Es kann so aber auch anders gewesen sein

Nach Auffassung des Gerichts kann es so gewesen sein. Es kommen aber auch noch andere Geschehensabläufe in Betracht, sagte der Vorsitzende Richter Udo Lechtermann. So könne der Junge tatsächlich am Gasherd gespielt und von jemand anderen gefunden worden sein. Oder die Mutter habe es „nur" unterlassen, ihn zu retten. Damit habe sie sich möglicherweise der Tötung schuldig gemacht – verurteilt werden könne aber nur Mord, da alles andere längst verjährt sei. Und eben diesen Mord könne man Erna F. nicht mit Sicherheit nachweisen.

Tatmotiv unklar

Zudem habe sich für das Gericht kein ausreichendes Tatmotiv herauskristallisiert – auch wenn der Achtjährige als schwierig galt. Die belastenden Aussagen einiger Zeugen zum Beispiel des Notarztes, der damals gerufen worden war, seien nicht frei von Widersprüchen. Dahinter stehe kein böser Wille, sondern einfach nur die unglaublich lange Zeit, die seither vergangen sei, sagte der Vorsitzende Richter. Auch eine Tochter von Erna F., die ausgesagt habe, dass sie und ihre Schwester in dieser Nacht bei der Mutter und nicht im Kinderzimmer schlafen mussten, war sich vor Gericht nicht mehr hundertprozentig sicher.

Keine Anklage in der DDR

Festgestellt war 1974 allerdings, das Mario F.an einer Kohlenmonoxid-Vergiftung starb. Erna F. hatte stets behauptet, dass es ein Unfall gewesen sein müsse und dass sie den leblosen Jungen erst am Morgen im Bett entdeckt habe. Das Verfahren gegen die attraktive Chefsekretärin im Petrolchemischen Kombinat Schwedt war zu DDR-Zeiten ohne Anklage eingestellt worden.

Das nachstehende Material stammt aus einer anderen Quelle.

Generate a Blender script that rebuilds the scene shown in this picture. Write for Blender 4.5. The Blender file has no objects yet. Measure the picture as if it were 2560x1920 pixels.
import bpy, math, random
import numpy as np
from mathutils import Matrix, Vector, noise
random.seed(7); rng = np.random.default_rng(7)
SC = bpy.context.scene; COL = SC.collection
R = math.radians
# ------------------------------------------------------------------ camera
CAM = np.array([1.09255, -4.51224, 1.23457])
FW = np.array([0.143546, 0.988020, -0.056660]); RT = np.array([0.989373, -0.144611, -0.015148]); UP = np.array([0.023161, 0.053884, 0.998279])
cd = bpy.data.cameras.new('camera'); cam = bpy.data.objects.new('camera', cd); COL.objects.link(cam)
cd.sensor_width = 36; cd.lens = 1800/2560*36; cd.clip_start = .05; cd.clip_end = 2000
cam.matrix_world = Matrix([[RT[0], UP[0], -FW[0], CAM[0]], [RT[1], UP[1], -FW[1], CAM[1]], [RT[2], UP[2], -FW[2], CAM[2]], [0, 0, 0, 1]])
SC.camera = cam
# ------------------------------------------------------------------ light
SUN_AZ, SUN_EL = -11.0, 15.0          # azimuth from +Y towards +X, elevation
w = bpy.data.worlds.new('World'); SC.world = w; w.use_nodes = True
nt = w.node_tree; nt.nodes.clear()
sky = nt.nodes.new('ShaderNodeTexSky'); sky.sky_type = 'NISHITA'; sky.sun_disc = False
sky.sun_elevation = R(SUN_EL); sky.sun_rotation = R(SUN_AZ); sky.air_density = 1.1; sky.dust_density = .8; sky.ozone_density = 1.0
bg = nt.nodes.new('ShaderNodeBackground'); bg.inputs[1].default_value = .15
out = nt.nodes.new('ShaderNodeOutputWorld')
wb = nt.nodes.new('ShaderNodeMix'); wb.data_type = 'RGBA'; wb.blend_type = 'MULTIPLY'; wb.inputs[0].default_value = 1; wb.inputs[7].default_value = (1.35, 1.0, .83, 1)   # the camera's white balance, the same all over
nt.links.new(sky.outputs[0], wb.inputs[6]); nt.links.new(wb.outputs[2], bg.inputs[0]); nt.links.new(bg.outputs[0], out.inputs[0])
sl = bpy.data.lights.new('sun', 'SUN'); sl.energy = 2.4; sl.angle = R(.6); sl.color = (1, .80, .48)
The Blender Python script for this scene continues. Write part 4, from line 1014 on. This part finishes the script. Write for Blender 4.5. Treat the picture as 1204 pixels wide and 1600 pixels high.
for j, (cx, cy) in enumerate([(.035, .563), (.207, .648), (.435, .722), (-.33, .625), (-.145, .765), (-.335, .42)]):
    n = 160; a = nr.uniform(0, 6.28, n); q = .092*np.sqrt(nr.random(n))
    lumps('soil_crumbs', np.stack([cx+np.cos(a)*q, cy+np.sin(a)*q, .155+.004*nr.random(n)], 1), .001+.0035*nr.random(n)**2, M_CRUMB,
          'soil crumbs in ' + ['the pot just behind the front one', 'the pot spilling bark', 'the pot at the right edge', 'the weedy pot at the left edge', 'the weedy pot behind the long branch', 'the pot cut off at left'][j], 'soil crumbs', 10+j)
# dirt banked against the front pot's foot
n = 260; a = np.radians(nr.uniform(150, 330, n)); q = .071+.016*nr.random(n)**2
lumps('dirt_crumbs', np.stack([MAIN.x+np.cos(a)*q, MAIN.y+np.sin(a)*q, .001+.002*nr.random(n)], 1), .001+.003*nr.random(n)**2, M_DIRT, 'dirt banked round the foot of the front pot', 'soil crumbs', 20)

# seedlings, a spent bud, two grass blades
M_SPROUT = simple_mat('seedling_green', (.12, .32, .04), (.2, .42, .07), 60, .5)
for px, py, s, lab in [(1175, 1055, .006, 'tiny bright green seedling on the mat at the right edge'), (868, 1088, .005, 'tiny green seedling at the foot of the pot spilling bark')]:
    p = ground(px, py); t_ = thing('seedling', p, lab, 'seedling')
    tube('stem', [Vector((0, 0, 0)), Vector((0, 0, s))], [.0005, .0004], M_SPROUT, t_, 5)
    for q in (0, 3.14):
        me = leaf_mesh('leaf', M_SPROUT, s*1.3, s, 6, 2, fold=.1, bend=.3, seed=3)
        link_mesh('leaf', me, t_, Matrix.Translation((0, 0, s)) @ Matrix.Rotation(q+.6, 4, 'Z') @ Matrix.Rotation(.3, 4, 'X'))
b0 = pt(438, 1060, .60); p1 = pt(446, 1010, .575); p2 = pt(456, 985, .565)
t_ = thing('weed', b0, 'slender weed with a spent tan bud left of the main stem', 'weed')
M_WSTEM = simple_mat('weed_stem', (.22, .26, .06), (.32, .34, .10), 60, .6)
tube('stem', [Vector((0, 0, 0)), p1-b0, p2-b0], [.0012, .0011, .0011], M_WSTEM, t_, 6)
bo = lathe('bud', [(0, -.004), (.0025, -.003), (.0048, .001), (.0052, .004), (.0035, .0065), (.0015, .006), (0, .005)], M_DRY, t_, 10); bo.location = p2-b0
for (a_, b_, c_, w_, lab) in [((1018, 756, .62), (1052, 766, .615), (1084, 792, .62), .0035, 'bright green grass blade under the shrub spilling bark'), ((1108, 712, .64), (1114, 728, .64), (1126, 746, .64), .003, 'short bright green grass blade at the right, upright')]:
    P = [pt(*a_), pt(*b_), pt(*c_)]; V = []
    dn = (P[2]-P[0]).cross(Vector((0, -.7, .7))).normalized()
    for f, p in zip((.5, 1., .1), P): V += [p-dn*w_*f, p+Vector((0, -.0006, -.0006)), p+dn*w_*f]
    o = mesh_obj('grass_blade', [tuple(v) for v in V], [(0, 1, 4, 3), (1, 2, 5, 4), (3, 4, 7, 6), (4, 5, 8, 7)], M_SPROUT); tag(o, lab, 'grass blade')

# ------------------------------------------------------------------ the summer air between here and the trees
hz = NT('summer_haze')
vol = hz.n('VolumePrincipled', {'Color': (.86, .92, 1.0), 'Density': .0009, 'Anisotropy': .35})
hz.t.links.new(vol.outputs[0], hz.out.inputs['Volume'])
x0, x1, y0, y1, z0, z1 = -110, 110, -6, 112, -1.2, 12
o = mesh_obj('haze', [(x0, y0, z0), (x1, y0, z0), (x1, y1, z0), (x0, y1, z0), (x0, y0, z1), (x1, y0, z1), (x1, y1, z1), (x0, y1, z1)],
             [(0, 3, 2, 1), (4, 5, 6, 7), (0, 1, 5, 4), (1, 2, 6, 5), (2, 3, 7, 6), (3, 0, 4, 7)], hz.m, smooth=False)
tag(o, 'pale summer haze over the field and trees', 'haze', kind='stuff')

Erna F. war 1987 in die Bundesrepublik ausgereist und lebt mittlerweile in Göttingen. Aufgrund einer anonymen Anzeige, in der ihr der Kindsmord vorgeworfen wurde, begann die Staatsanwaltschaft mit erneuten Ermittlungen, da Mord nach bundesdeutschem Recht nicht verjährt.

Stasi-Gerüchte nicht bestätigt

Gerüchte, wonach der DDR-Staatssicherheitsdienst Erna F. gedeckt haben soll, hätten sich trotz intensiver Recherche nicht bestätigt, sagte der Vorsitzende Richter. Und gab zu, dass ihn dieser Fall „unbefriedigt und ratlos“ zurücklasse. Dem Rechtsstaat zumindest sei Genüge getan. Der Tod des kleinen Mario aber bleibt weiter ein Rätsel.